WHAT YOU SHOULD DO
Could the lines from the start of the data through the line with "cam.rotation_euler = (pi" be set down exactly, with no pictures among them?

— Start STORED DATA —

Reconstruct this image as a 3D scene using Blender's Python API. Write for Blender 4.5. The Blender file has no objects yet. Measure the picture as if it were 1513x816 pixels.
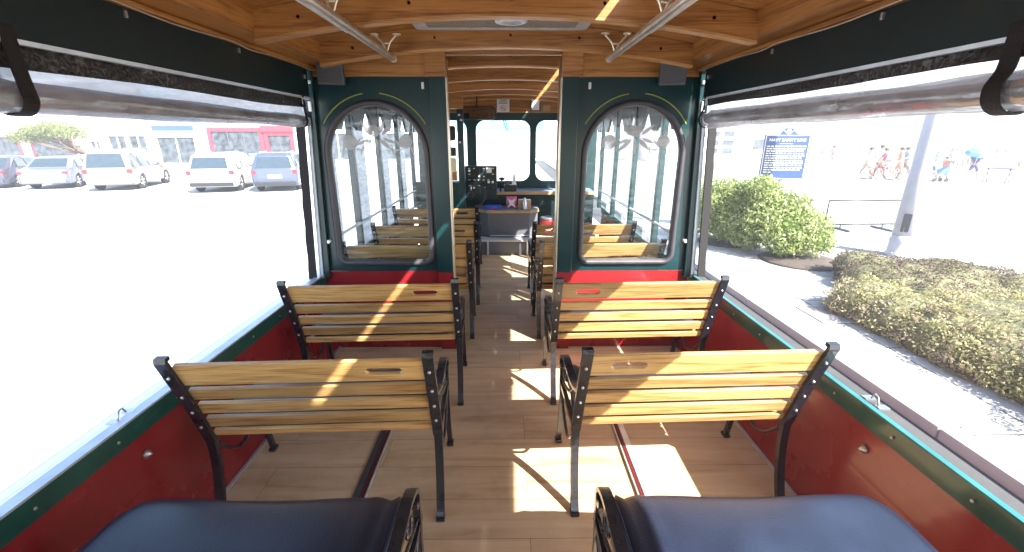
import bpy, bmesh, math, random
from math import sin, cos, pi, radians, sqrt, atan, atan2
from mathutils import Vector, Matrix
random.seed(7)
S = bpy.context.scene
COL = S.collection

# ------------------------------------------------------------------ camera, world, sun, exposure
EYE = 1.55
cam_d = bpy.data.cameras.new('camera'); cam = bpy.data.objects.new('camera', cam_d); COL.objects.link(cam)
S.camera = cam
cam_d.sensor_width = 36.0; cam_d.lens = 650.0 / 1513.0 * 36.0
cam_d.clip_start = 0.05; cam_d.clip_end = 3000
PITCH = atan(206 / 650.0); YAW = atan(6.5 / 650.0)
cam.location = (0, 0, EYE)
cam.rotation_euler = (pi / 2 - PITCH, 0, -YAW)

SUNV = Vector((0.78, -0.85, 1.0)).normalized()
EL = math.asin(SUNV.z)
world = bpy.data.worlds.new('World'); S.world = world; world.use_nodes = True
wn = world.node_tree.nodes; wl = world.node_tree.links
sky = wn.new('ShaderNodeTexSky'); sky.sky_type = 'NISHITA'; sky.sun_disc = False
sky.sun_elevation = EL; sky.sun_rotation = atan2(SUNV.x, SUNV.y)
sky.air_density = 1.0; sky.dust_density = 1.0; sky.ozone_density = 1.0
wl.new(sky.outputs[0], wn['Background'].inputs[0]); wn['Background'].inputs[1].default_value = 0.105
sd = bpy.data.lights.new('sun', 'SUN'); sd.energy = 5.0; sd.angle = radians(0.55); sd.color = (1, 0.95, 0.88)
so = bpy.data.objects.new('sun', sd); COL.objects.link(so)
so.rotation_euler = SUNV.to_track_quat('Z', 'Y').to_euler()
S.view_settings.view_transform = 'Standard'; S.view_settings.look = 'None'
S.view_settings.exposure = 2.45; S.view_settings.gamma = 1
try: S.cycles.max_bounces = 14; S.cycles.transparent_max_bounces = 24
except Exception: pass

# ------------------------------------------------------------------ materials
def new_mat(name):
    m = bpy.data.materials.new(name); m.use_nodes = True
    return m, m.node_tree.nodes, m.node_tree.links, m.node_tree.nodes['Principled BSDF']
def ramp(n, stops):
    r = n.new('ShaderNodeValToRGB'); e = r.color_ramp.elements
    e[0].position, e[0].color = stops[0][0], (*stops[0][1], 1)
    e[1].position, e[1].color = stops[-1][0], (*stops[-1][1], 1)
    for p, c in stops[1:-1]:
        x = e.new(p); x.color = (*c, 1)
    return r
def mat(name, c, rough=0.5, metal=0.0, var=0.12, scale=6.0, bump=0.0, bscale=40.0, coat=0.0, emis=0.0, wear=None):
    m, n, l, b = new_mat(name)
    tc = n.new('ShaderNodeTexCoord'); nz = n.new('ShaderNodeTexNoise')
    nz.inputs['Scale'].default_value = scale; nz.inputs['Detail'].default_value = 6
    l.new(tc.outputs['Object'], nz.inputs['Vector'])
    lo = tuple(max(0, v * (1 - var)) for v in c); hi = tuple(min(1, v * (1 + var)) for v in c)
    st = [(0.3, lo), (0.7, hi)]
    if wear: st = [(0.3, lo), (0.64, hi), (0.7, wear)]
    r = ramp(n, st); l.new(nz.outputs[0], r.inputs[0]); l.new(r.outputs[0], b.inputs['Base Color'])
    mr = n.new('ShaderNodeMapRange'); mr.inputs['To Min'].default_value = max(0.02, rough * 0.8); mr.inputs['To Max'].default_value = min(1, rough * 1.25)
    l.new(nz.outputs[0], mr.inputs[0]); l.new(mr.outputs[0], b.inputs['Roughness'])
    b.inputs['Metallic'].default_value = metal
    if coat: b.inputs['Coat Weight'].default_value = coat; b.inputs['Coat Roughness'].default_value = 0.08
    if bump:
        n2 = n.new('ShaderNodeTexNoise'); n2.inputs['Scale'].default_value = bscale; n2.inputs['Detail'].default_value = 4
        l.new(tc.outputs['Object'], n2.inputs['Vector'])
        bp = n.new('ShaderNodeBump'); bp.inputs['Strength'].default_value = bump; bp.inputs['Distance'].default_value = 0.02
        l.new(n2.outputs[0], bp.inputs['Height']); l.new(bp.outputs[0], b.inputs['Normal'])
    if emis:
        b.inputs['Emission Strength'].default_value = emis; b.inputs['Emission Color'].default_value = (*c, 1)
    return m
def wood(name, light, mid, dark, axis='X', rough=0.4, grain=26.0, coat=0.3, knots=False):
    m, n, l, b = new_mat(name)
    tc = n.new('ShaderNodeTexCoord'); geo = n.new('ShaderNodeNewGeometry'); oi = n.new('ShaderNodeObjectInfo')
    ad = n.new('ShaderNodeMath'); ad.operation = 'ADD'
    l.new(geo.outputs['Random Per Island'], ad.inputs[0]); l.new(oi.outputs['Random'], ad.inputs[1])
    mu = n.new('ShaderNodeMath'); mu.operation = 'MULTIPLY'; mu.inputs[1].default_value = 37.0; l.new(ad.outputs[0], mu.inputs[0])
    va = n.new('ShaderNodeVectorMath'); va.operation = 'ADD'
    l.new(tc.outputs['Object'], va.inputs[0]); l.new(mu.outputs[0], va.inputs[1])
    mp = n.new('ShaderNodeMapping'); l.new(va.outputs[0], mp.inputs[0])
    s = {'X': (0.55, 13, 13), 'Y': (13, 0.55, 13), 'Z': (13, 13, 0.55)}[axis]; mp.inputs['Scale'].default_value = s
    n1 = n.new('ShaderNodeTexNoise'); n1.inputs['Scale'].default_value = 1.1; n1.inputs['Detail'].default_value = 2; n1.inputs['Distortion'].default_value = 0.4
    l.new(mp.outputs[0], n1.inputs['Vector'])
    m1 = n.new('ShaderNodeMath'); m1.operation = 'MULTIPLY'; m1.inputs[1].default_value = grain; l.new(n1.outputs[0], m1.inputs[0])
    sn = n.new('ShaderNodeMath'); sn.operation = 'SINE'; l.new(m1.outputs[0], sn.inputs[0])
    n2 = n.new('ShaderNodeTexNoise'); n2.inputs['Scale'].default_value = 14; n2.inputs['Detail'].default_value = 5
    l.new(mp.outputs[0], n2.inputs['Vector'])
    a2 = n.new('ShaderNodeMath'); a2.operation = 'MULTIPLY_ADD'; a2.inputs[1].default_value = 0.13; a2.inputs[2].default_value = 0.04
    l.new(sn.outputs[0], a2.inputs[0])
    a3 = n.new('ShaderNodeMath'); a3.operation = 'ADD'; l.new(a2.outputs[0], a3.inputs[0]); l.new(n2.outputs[0], a3.inputs[1])
    r = ramp(n, [(0.28, dark), (0.5, mid), (0.8, light)]); l.new(a3.outputs[0], r.inputs[0])
    hs = n.new('ShaderNodeHueSaturation'); mr = n.new('ShaderNodeMapRange'); mr.inputs['To Min'].default_value = 0.72; mr.inputs['To Max'].default_value = 1.2
    fr = n.new('ShaderNodeMath'); fr.operation = 'FRACT'; m5 = n.new('ShaderNodeMath'); m5.operation = 'MULTIPLY'; m5.inputs[1].default_value = 5.3
    l.new(ad.outputs[0], m5.inputs[0]); l.new(m5.outputs[0], fr.inputs[0]); l.new(fr.outputs[0], mr.inputs[0]); l.new(mr.outputs[0], hs.inputs['Value'])
    l.new(r.outputs[0], hs.inputs['Color']); l.new(hs.outputs[0], b.inputs['Base Color'])
    b.inputs['Roughness'].default_value = rough; b.inputs['Coat Weight'].default_value = coat; b.inputs['Coat Roughness'].default_value = 0.25
    bp = n.new('ShaderNodeBump'); bp.inputs['Strength'].default_value = 0.12; bp.inputs['Distance'].default_value = 0.004
    l.new(a3.outputs[0], bp.inputs['Height']); l.new(bp.outputs[0], b.inputs['Normal'])
    return m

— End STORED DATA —

ANSWER TO THE PROBLEM
Reconstruct this image as a 3D scene using Blender's Python API. Write for Blender 4.5. The Blender file has no objects yet. Measure the picture as if it were 1513x816 pixels.
import bpy, bmesh, math, random
from math import sin, cos, pi, radians, sqrt, atan, atan2
from mathutils import Vector, Matrix
random.seed(7)
S = bpy.context.scene
COL = S.collection

# ------------------------------------------------------------------ camera, world, sun, exposure
EYE = 1.55
cam_d = bpy.data.cameras.new('camera'); cam = bpy.data.objects.new('camera', cam_d); COL.objects.link(cam)
S.camera = cam
cam_d.sensor_width = 36.0; cam_d.lens = 650.0 / 1513.0 * 36.0
cam_d.clip_start = 0.05; cam_d.clip_end = 3000
PITCH = atan(206 / 650.0); YAW = atan(6.5 / 650.0)
cam.location = (0, 0, EYE)
cam.rotation_euler = (pi / 2 - PITCH, 0, -YAW)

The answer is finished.